Manuel Vázquez Montalbán
Juan Carlos I de España: un buen profesional
La revista Time ha sacado en portada al rey de España, Juan Carlos de Borbón y Borbón, y por algo será. En la Cumbre Iberoamericana de isla Margarita, el rey de España era el único jefe de Estado simbólico que acompañaba al jefe de gobierno, como un valor añadido al florero de estadistas que escenifican el imposible consenso latinoamericano. Incluso se dijo que el rey propició el encuentro entre Fidel Castro y Aznar, muy distanciados a causa de las veleidades anticastristas del jefe de gobierno español, a la sombra del sector más duro del exilio cubano y del lobby norteamericano que lo apoya. Time ha querido adornar su edición con un signo de distinción de nostalgia monárquica, utilizando en su portada el imaginario del descendiente de la corona imperial de Castilla en sus años de conquista y colonización de América.
Nada más lejos del sistema de señales que emite Juan Carlos I, un auténtico profesional de la realeza al que siempre he imaginado tomando apuntes mentales sobre lo que no debe hacer y con un Manual de Formación Profesional bajo el brazo y así lo describí en mi novela bufa Sabotaje olímpico. Aunque reúne la legitimidad del franquismo, Franco le nombró heredero en vida, y la de una dinastía derribada por la II República y no restaurada por referéndum alguno, puede decirse que Juan Carlos es hoy un rey aceptado por la inmensa mayoría de los españoles. Se considera que un árbitro de futbol ha estado bien cuando no se nota que ha arbitrado y creo que ésta es la principal cualidad pública del rey de España. Su vida privada galante está llena de rumores discretamente ignorados por los medios de comunicación y no se ha convertido en un espectáculo de comedia de enredo como en la monarquía inglesa. Ha conseguido aparecer en público como cabeza liberal de una familia de alta burguesía civilizada a la que la reina Sofía aporta el continente más intenso de lo monárquicamente correcto y la princesa Cristina el de una muchacha que vive su vida casada con un jugador de balonmano aún más alto y más rubio que su padre. No se le conoce conspiración política o militar alguna y, al contrario, se le atribuye el haber parado el intento de golpe militar más grave desde el alzamiento militar de Franco, el asalto al Palacio del Congreso en febrero de 1981.

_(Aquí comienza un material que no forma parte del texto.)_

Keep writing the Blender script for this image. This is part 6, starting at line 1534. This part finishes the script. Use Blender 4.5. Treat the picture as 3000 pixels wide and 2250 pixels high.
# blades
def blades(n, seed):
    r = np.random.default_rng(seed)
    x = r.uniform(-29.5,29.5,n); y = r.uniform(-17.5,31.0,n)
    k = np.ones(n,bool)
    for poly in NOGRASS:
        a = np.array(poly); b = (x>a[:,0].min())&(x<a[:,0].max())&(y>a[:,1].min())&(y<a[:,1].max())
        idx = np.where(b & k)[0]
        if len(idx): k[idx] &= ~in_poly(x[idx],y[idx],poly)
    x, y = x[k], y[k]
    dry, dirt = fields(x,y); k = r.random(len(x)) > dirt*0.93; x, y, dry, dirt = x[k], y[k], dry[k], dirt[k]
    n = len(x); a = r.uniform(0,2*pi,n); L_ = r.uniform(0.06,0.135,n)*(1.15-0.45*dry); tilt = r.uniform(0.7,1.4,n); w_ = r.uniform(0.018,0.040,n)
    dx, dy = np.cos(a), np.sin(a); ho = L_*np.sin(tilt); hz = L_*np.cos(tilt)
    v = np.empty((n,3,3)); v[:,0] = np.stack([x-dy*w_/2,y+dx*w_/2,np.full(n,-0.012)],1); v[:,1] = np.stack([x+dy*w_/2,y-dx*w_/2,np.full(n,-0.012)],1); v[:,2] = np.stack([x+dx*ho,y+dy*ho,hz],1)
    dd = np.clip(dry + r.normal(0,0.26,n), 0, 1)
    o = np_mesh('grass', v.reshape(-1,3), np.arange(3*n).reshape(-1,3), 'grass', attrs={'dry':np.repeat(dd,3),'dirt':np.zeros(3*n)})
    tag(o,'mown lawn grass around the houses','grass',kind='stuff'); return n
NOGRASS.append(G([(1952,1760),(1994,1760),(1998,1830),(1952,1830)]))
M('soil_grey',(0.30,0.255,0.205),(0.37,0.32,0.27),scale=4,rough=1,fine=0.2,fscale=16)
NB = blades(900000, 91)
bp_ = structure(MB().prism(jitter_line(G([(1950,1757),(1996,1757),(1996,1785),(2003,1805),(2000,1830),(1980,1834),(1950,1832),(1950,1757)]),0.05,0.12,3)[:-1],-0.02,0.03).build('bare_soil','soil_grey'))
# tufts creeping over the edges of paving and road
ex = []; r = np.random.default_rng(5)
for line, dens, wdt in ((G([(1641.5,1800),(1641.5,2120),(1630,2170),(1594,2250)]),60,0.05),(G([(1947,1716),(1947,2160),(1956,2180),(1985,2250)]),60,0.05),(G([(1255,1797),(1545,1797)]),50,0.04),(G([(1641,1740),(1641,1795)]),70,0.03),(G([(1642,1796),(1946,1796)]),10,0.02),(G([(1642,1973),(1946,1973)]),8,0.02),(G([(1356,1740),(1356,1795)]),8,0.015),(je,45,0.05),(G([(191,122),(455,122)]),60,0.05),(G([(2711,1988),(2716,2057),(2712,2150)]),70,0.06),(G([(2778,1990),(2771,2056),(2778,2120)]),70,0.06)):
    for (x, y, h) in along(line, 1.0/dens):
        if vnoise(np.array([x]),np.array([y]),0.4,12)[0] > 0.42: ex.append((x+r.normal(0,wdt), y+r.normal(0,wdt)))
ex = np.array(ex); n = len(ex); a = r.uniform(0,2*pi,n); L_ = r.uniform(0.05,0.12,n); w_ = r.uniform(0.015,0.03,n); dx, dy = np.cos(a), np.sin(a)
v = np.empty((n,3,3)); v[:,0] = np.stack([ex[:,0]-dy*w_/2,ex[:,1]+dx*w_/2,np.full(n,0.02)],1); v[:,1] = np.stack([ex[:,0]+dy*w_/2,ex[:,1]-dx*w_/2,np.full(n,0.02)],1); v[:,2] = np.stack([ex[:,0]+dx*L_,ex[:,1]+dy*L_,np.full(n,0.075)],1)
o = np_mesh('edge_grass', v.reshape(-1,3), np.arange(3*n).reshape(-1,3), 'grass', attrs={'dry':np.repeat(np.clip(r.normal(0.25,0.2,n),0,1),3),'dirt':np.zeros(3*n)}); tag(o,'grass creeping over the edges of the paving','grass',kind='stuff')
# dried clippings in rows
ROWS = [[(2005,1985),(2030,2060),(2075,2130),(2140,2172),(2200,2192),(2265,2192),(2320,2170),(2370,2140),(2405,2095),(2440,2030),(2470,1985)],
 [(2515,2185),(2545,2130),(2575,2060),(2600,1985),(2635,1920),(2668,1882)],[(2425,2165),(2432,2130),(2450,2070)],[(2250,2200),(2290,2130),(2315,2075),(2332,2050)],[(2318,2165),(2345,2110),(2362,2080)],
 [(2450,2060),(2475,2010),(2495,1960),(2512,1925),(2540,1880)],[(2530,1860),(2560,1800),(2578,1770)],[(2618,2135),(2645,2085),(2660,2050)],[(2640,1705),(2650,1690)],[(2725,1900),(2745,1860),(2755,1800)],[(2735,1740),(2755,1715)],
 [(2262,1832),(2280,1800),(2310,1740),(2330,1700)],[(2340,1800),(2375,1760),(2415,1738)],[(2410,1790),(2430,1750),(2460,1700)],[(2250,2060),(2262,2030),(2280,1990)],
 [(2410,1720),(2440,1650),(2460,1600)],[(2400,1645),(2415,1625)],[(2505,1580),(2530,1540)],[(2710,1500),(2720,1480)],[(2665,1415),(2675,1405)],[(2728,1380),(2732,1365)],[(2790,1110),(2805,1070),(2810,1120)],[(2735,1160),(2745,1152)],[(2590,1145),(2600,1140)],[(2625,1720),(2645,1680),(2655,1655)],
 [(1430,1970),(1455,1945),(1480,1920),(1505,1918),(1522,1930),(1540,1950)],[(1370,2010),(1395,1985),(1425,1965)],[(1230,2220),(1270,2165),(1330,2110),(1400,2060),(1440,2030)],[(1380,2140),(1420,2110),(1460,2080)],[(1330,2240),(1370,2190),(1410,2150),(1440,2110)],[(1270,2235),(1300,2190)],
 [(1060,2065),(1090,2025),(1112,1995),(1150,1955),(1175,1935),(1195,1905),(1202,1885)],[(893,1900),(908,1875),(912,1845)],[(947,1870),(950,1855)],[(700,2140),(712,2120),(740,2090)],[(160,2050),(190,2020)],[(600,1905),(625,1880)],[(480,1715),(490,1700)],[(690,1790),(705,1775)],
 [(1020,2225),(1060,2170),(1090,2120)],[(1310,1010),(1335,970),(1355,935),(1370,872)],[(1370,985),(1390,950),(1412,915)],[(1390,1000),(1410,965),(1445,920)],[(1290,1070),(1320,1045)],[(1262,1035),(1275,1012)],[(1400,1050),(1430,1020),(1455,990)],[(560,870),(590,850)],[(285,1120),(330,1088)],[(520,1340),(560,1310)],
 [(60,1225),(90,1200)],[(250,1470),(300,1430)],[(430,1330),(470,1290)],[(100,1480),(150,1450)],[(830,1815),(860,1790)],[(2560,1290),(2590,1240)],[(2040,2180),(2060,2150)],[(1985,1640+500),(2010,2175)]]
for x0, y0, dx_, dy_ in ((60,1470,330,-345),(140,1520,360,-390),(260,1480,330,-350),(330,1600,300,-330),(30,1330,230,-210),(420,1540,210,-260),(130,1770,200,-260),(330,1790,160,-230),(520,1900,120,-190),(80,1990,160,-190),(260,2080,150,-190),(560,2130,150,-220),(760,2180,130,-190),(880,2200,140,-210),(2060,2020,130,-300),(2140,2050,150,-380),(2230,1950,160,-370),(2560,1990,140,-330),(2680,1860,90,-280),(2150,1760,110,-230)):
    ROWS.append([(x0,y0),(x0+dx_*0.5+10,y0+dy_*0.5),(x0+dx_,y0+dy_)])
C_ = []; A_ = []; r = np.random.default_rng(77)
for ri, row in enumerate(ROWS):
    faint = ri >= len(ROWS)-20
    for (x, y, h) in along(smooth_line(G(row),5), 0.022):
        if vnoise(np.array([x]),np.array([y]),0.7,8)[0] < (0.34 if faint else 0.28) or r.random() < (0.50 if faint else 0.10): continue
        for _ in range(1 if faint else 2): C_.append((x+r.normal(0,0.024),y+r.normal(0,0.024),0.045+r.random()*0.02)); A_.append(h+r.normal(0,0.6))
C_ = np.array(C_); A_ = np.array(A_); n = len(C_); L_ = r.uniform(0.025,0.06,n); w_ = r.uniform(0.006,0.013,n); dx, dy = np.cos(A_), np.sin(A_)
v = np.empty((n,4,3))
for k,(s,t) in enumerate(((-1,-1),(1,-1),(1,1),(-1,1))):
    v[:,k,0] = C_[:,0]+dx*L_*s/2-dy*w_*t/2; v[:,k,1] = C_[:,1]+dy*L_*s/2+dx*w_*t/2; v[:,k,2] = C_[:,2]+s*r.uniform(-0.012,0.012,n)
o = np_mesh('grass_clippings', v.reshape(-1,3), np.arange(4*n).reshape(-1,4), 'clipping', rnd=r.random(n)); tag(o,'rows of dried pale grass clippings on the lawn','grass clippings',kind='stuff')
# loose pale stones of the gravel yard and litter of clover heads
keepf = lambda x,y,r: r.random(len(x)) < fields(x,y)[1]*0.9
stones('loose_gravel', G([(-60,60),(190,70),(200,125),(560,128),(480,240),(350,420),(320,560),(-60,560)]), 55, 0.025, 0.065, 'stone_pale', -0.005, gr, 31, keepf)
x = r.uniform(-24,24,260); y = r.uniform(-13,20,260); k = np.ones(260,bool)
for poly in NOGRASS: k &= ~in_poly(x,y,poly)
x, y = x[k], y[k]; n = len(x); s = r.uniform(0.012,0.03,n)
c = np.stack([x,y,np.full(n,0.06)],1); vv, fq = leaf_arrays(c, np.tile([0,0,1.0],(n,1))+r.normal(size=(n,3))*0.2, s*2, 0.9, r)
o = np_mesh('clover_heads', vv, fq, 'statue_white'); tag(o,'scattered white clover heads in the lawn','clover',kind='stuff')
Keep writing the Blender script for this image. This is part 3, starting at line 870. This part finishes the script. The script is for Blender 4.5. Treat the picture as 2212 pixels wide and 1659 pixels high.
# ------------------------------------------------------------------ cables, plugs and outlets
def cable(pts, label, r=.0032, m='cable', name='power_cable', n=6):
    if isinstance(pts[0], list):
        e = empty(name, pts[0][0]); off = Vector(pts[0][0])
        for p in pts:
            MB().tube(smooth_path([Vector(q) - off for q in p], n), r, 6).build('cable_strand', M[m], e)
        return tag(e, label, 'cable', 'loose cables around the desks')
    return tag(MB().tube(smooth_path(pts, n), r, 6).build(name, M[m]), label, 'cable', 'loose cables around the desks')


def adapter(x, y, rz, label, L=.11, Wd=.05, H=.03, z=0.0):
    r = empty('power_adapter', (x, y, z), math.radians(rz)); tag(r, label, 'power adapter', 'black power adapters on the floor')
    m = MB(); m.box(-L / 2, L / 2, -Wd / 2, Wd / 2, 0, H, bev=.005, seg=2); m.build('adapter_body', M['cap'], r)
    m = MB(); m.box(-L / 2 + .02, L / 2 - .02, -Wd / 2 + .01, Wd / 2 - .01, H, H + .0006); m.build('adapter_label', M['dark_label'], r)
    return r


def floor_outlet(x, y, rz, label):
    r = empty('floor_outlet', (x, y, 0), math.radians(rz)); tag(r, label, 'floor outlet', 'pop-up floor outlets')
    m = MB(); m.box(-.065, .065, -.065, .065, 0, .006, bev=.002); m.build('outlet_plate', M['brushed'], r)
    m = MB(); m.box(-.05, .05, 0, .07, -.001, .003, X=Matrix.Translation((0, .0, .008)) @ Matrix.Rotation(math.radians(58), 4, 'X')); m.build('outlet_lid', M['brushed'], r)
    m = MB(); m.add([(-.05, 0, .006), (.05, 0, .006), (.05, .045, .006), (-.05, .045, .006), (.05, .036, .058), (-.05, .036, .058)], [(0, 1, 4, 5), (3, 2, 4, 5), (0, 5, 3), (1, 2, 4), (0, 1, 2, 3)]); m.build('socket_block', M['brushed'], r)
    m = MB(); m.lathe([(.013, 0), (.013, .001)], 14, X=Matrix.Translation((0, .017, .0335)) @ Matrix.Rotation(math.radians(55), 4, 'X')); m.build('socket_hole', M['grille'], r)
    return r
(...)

Es un demócrata por lucidez, a la vista de que el antidemocratismo de su abuelo Alfonso XIII, cómplice de dictaduras militares y la torpeza de su cuñado Constantino de Grecia jugando a la cohabitación con los coroneles, les costó la corona. Así como los animales, incluidos los seres humanos, tenemos instinto reproductor y tendemos a salvar las crías, los reyes tienen instinto dinástico y tienden a salvar las dinastías. Juan Carlos lo tiene desde que nació en un complejo exilio. Luego, todavía un niño, fue enviado por su padre a educarse a la sombra de Franco, rodeado de preceptores tan monárquicos como franquistas que hicieron de él un superviviente controladamente esquizofrénico. Así fue como se dejó nombrar heredero por Franco, pasando por encima de los derechos de su padre el príncipe Juan, y dentro de la misma lógica fue proclamado rey por las cortes franquistas, pero inmediatamente abrió el cauce para la reconstrucción democrática, la única posibilidad de no ser Juan Carlos I El Breve, tal como habíamos pronosticado sus adversarios de izquierda y los franquistas más radicales. Y ahí está, guardado entre algodones por los medios de comunicación y la mayoría de los políticos, como si los españoles aún temiéramos convocar los demonios de la discordia por el simple hecho no ya de poner en cuestión la monarquía, sino de poner en duda que este rey es el más alto y rubio de los reyes.